Gay men convicted for something no longer an offence win right for criminal records to be expunged

Brian Brady,Whitehall Editor
Sunday 30 January 2011 01:00 GMT
(JASON ALDEN)

It is more than 50 years since a teenage John Crawford was hauled before Winchester Crown Court, accused of having consensual, but illegal, sex with another man. But it is only in the last decade that he realised exactly what a terrible effect it has had on his life and career.

But now, Mr Crawford and a group of men criminalised by a law that was repealed more than four decades ago are to be freed from a stigma that has blighted many lives.

When the former butler applied to do voluntary work with vulnerable prisoners at Wormwood Scrubs Prison, a routine check with the Criminal Records Bureau (CRB) revealed that his conviction – the result of a "confession", he says, that was beaten out of him by police a half-century before – remained on his record. A lifetime of unexplained, last-hurdle failures to secure jobs – including one in charge of US newspaper tycoon William Randolph Hearst's former home – began to make sense.

The crude, damning details – "1959. Charged on two counts of buggery" – were next to Mr Crawford's name on the Police National Computer and had to be disclosed every time he applied for a job. He was told they would remain on his record until he was 100 years old.

"I've lost so many jobs without knowing why, because I have this criminal record that I didn't know about," Mr Crawford, 71, said. "I've now given up voluntary work because I don't want to explain why I have this record every time I apply."

Next month, the coalition government's "Freedom Bill" will enable men convicted for offences of consensual gay sex with partners aged over 16 to have their offences expunged from the record. The Home Office estimates that it will wipe out more than 12,000 convictions for offences related to buggery or gross indecency imposed in the last half-century.

The move, part of Nick Clegg's push to remove troublesome legislation from the statute book, will also honour a pledge made by David Cameron on the eve of the general election last May. But pressure groups last night insisted that it would be more than an empty gesture designed to right old wrongs and to placate interest groups.

"These are mainly older men who have been left with a criminal record even though their sexual offence is no longer a crime," said Deborah Gold of the gay rights group Galop, which has supported Mr Crawford's legal fight to wipe his record clean. "By the letter of the law, it is never 'spent', so they have to reveal it every time they apply for a job. One man we know ended up leaving the country because he just couldn't get his record cleared."

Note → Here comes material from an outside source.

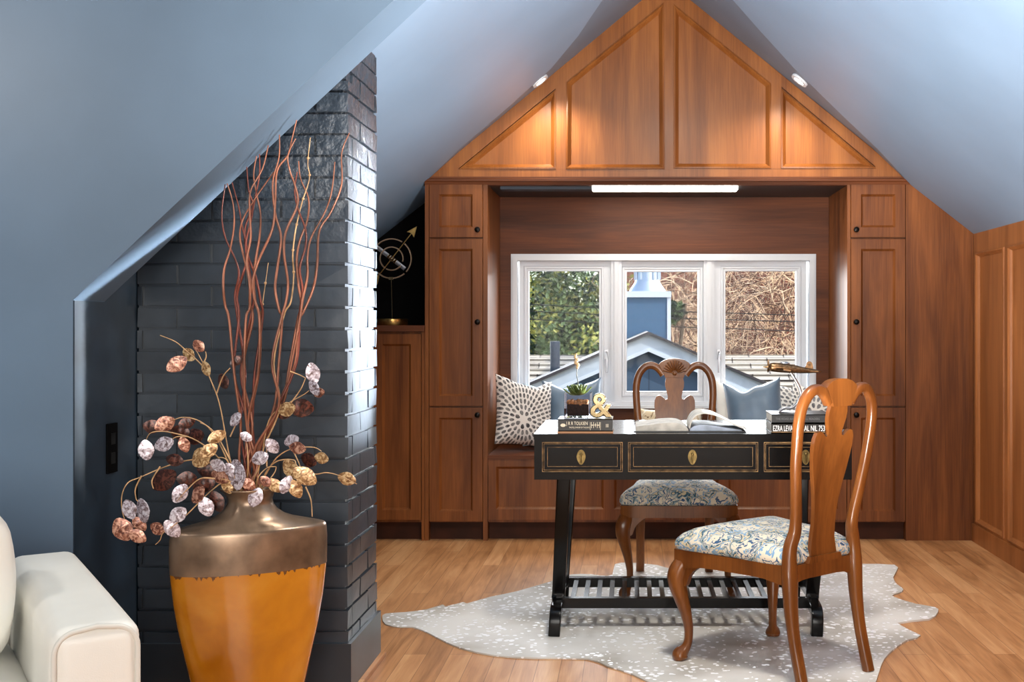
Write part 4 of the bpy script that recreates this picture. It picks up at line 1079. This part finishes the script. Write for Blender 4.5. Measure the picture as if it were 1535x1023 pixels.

The gay rights campaigner Peter Tatchell said that between 50,000 and 100,000 men were convicted of same-sex offences in the period from 1885 to 2003. Sex between consenting males over the age of 21 was decriminalised in England in 1967, with Scotland and Northern Ireland following later. But the minimum age was reduced in stages until it was brought down to 16, in line with the heterosexual age of consent, in 2000.

The equalities minister Lynne Featherstone said the Freedom Bill would include provisions "so that those who were prosecuted for consensual gay sex at a time when this was illegal may apply to have their conviction record deleted from police records and will no longer be required to disclose their conviction in any circumstances".

She told MPs: "It is totally unfair and unjust that men who have a conviction for something that has long not been illegal should have to fear being exposed – and exposed to partners they live with, who may not know."

Mr Crawford added: "I have realised I have lost so many jobs because I have a criminal record. One job was at the Hearst estate in San Simeon in America – I was asked to go and run it and they said they'd send plane tickets over, but I didn't hear from them again.

"I was born gay and I'm going to die gay. But I wasn't born with a criminal record and I want to leave this world without one."